WAR IN UKRAINE: December 25, 2022

LATEST DEVELOPMENTS: Day 304

  • Ukrainian President Volodymyr Zelensky has urged his people to persevere in the face of Russian attacks as the country celebrates Christmas. In a defiant speech on Saturday, he said: "Freedom comes at a high price. But slavery has an even higher price." Describing Russia as a "terrorist country", Mr Zelensky accused Russian troops of "killing for the sake of intimidation and pleasure” - BBC

  • Earlier on Saturday, Russian air strikes killed 10 people and injured 68 in Ukraine's southern Kherson city, officials said. The city’s busy market was also hit. Regional officials put out a call for urgent blood donations.

  • Three Ukrainian emergency services workers have been killed when a mine exploded while they were de-mining parts of the southern Kherson region, according to officials. Meanwhile, the Christmas Eve Russian raid on Ukraine’s recently recaptured city of Kherson has killed at least 10 people, wounded 58 and left bloodied corpses on the road, authorities say - Al Jazeera

  • Pope Francis has appealed for an end to the “senseless” war in Ukraine in his traditional Christmas message from St Peter’s Basilica at the Vatican. “May the Lord inspire us to offer concrete gestures of solidarity to assist all those who are suffering, and may he enlighten the minds of those who have the power to silence the thunder of weapons and put an immediate end to this senseless war,” the 86-year-old said.

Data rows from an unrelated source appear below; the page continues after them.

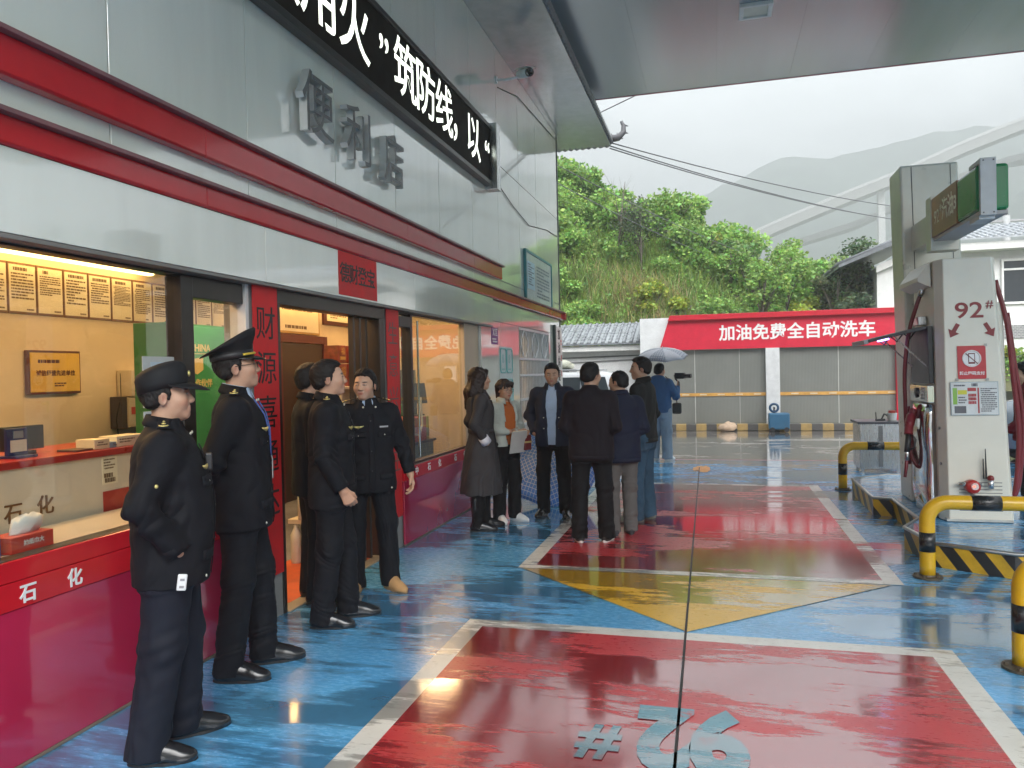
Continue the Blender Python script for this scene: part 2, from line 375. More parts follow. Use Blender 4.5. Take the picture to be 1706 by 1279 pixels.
# base bands
bx('base_panel', P_PUR, store, WX+.001, WX+.022, -8, 4.37, 0.015, .68)
bx('base_panel', P_PUR, store, WX+.001, WX+.022, 6.79, 9.44, 0.015, .62)
bx('base_trim', M('grimy_skirting', (.16, .13, .10), .6, dirt=.5), store, WX+.001, WX+.03, -8, 4.38, 0.0, .014)
bx('base_trim', M('grimy_skirting'), store, WX+.001, WX+.03, 6.79, 11.3, 0.0, .014)
mb = MB().box(WX+.001, WX+.028, -8, 4.37, .683, .80).box(WX+.001, WX+.024, -8, 4.37, .803, .89)
b1 = mb.build('red_band', P_BAND, store, .003)
mb = MB()
for t, y, z in (('石', 2.64, .735), ('化', 2.89, .735), ('国', 2.36, .735)): mb.text(t, .088, (WX+.030, y, z), YP, ZP, .0015, .02)
mb.build('lettering', TXTW, b1)
b2 = bx('red_band', P_BAND, store, WX+.001, WX+.028, 6.79, 9.44, .623, .745)
mb = MB()
for t, y in (('中', 7.1), ('石', 7.44), ('化', 7.75), ('石', 8.27), ('化', 8.6)): mb.text(t, .085, (WX+.030, y, .684), YP, ZP, .0015, .02)
mb.build('lettering', TXTW, b2)
# windows
def window(y0, y1, z0, z1, mulls, transom=None):
    mb = MB().box(WX-.12, WX-.03, y0, y1, z0, z0+.022).box(WX-.12, WX-.03, y0, y1, z1-.012, z1)
    for a, b in mulls: mb.box(WX-.13, WX-.02, a, b, z0+.022, z1-.012)
    if transom: mb.box(WX-.125, WX-.025, transom[0], transom[1], transom[2], z1-.012)
    f = mb.build('window', DARKF, store, .004)
    MB().box(WX-.075, WX-.069, y0+.01, y1-.01, z0+.023, z1-.013).build('pane', GLASS, f)
    return f
w1 = window(-8, 4.36, .862, 2.26, ((-8, -7.9), (-3, -2.9), (.6, .7), (3.74, 3.845)), (3.845, 4.34, 2.13))
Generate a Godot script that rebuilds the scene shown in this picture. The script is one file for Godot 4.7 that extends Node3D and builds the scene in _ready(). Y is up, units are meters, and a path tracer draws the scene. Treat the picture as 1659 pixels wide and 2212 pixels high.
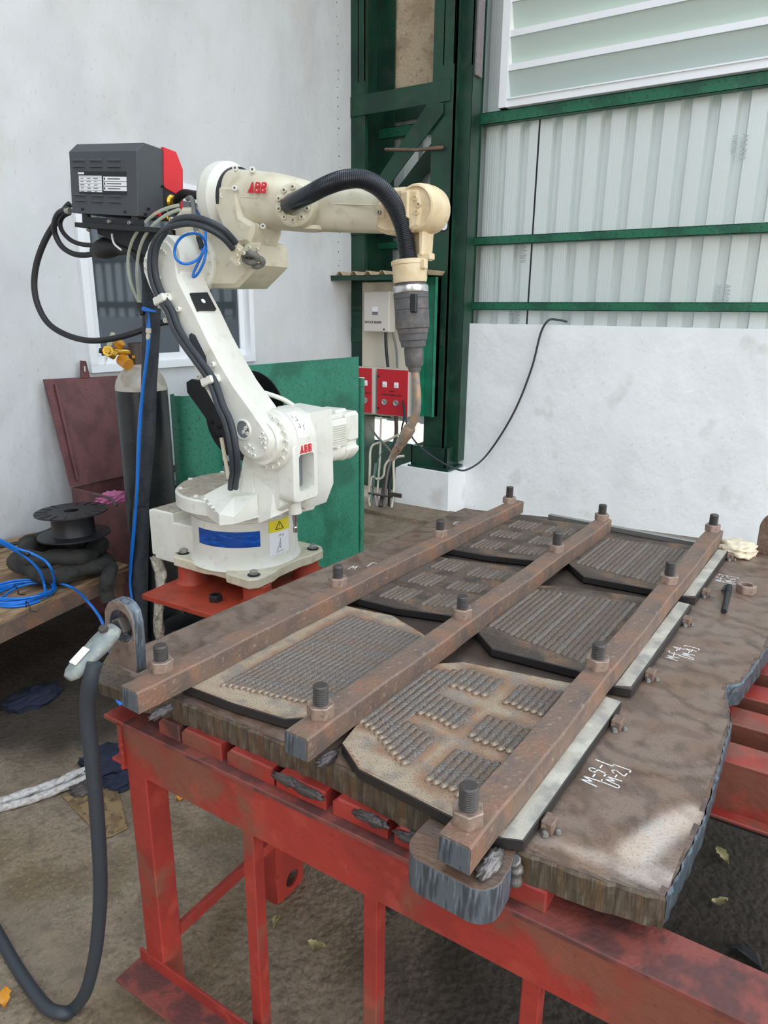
extends Node3D


func _ready():
	# camera, sky and exposure
	var cam := Camera3D.new()
	cam.name = "camera"
	cam.fov = 72.827
	cam.near = 0.05
	cam.far = 100.0
	cam.transform = Transform3D(Basis(Vector3(0.84426, 0.01049, -0.53583), Vector3(-0.1561, 0.96127, -0.22715), Vector3(0.51269, 0.27542, 0.8132)), Vector3(0, 1.6, 0))
	add_child(cam)
	cam.current = true
	var env := Environment.new()
	env.background_mode = Environment.BG_SKY
	var sm := ProceduralSkyMaterial.new()
	sm.sky_top_color = Color(0.80, 0.86, 0.93)
	sm.sky_horizon_color = Color(0.97, 0.96, 0.94)
	sm.sky_curve = 0.25
	sm.ground_horizon_color = Color(0.66, 0.64, 0.60)
	sm.ground_bottom_color = Color(0.60, 0.57, 0.52)
	env.sky = Sky.new()
	env.sky.sky_material = sm
	env.background_energy_multiplier = 1.0
	env.tonemap_mode = Environment.TONE_MAPPER_LINEAR
	env.tonemap_exposure = 5.9
	env.sdfgi_enabled = true
	env.ssao_enabled = true
	env.ssil_enabled = true
	var we := WorldEnvironment.new()
	we.name = "world_environment"
	we.environment = env
	add_child(we)
	rng.seed = 11
	make_materials()
	# the building
	build_setting()
	build_column()
	# the large things, then the small ones
	build_table()
	build_robot()
	build_feeder()
	build_left_side()
	build_floor_litter()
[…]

  • Congress gave final approval to a bill to expand the U.S. government’s power to prosecute international war crimes suspects who are in the United States, allowing them to be tried in a federal court regardless of the nationality of the victim or the perpetrator, or where the crime was committed. Experts say the legislation, shepherded by a bipartisan group of lawmakers amid reports of Russian forces committing war crimes in the brutal conflict in Ukraine, brings the U.S. legal code in line with international law and prevents the United States from being seen as a potential haven for war criminals. The bill, called the Justice for Victims of War Crimes Act, now goes to President Biden. It sped through the Senate and then the House in the hours surrounding a congressional address on Wednesday night by President Volodymyr Zelensky of Ukraine, who condemned President Vladimir V. Putin’s Russia for targeting civilians and urged the United States to continue sending financial and military aid amid a winter assault. “By passing this vital legislation, we are sending a clear message to Vladimir Putin: Perpetrators committing unspeakable war crimes, such as those unfolding before our very eyes in Ukraine, must be held to account,” Senator Richard J. Durbin, Democrat of Illinois, said in a statement on Thursday. Mr. Durbin, as chairman of the Judiciary Committee, helped spearhead the legislation along with Senator Charles E. Grassley of Iowa, the panel’s top Republican.

  • Turkish Defence Minister Hulusi Akar says the war in Ukraine “will not end easily”, despite Ankara’s repeated efforts to arrange peace talks between Kyiv and Moscow.

  • The United Arab Emirates announced today that it is sending about 2,500 household generators to civilians affected by the ongoing crisis in Ukraine that has disrupted energy infrastructure and caused power outages, with the objective of helping them survive the harsh winter conditions. The assistance comprises 2,500 household generators, each with a power output of between 3.5 and 8 kilowatts. These generators will help the civilians with some of the electricity they require, which will help alleviate the difficult living conditions of crisis-affected families. Reem bint Ibrahim Al Hashemy, Minister of State for International Cooperation, said that this aid to Ukraine stems from the UAE's belief in the importance of human solidarity, especially in cases of conflict, and is part of the country's continuous efforts to mitigate the humanitarian repercussions of the Ukrainian crisis. The UAE will transport approximately 1,200 household generators to the Polish capital, Warsaw today, and will transfer the remaining generators by January. This support comes within the $100 million humanitarian relief aid allocated by the UAE to the civilians affected by the crisis in Ukraine.


Required reading…

Ukraine must be given the tools to stop Vladimir Putin in 2023

By Kira Rudik

The big lesson of 2022 is that failure to counter international aggression inevitably leads to further aggression. Russia’s full-scale invasion of Ukraine is widely recognized as Europe’s largest armed conflict since World War II, but it did not appear out of thin air. On the contrary, the international community’s failure to punish Vladimir Putin for earlier invasions of Georgia, Crimea, and eastern Ukraine fueled a sense of impunity that set the stage for the horrors of the current war.

In the coming year, this slow but steady erosion of the post-Cold War global security system must be brought to a halt. Unless Russia is decisively defeated in 2023, the crisis will escalate further and reach new levels. It should now be obvious to all but the willfully blind that talk of compromise with the Kremlin only serves to encourage further Russian aggression. Instead, the West must speak to Putin in the only language he understands: the language of strength.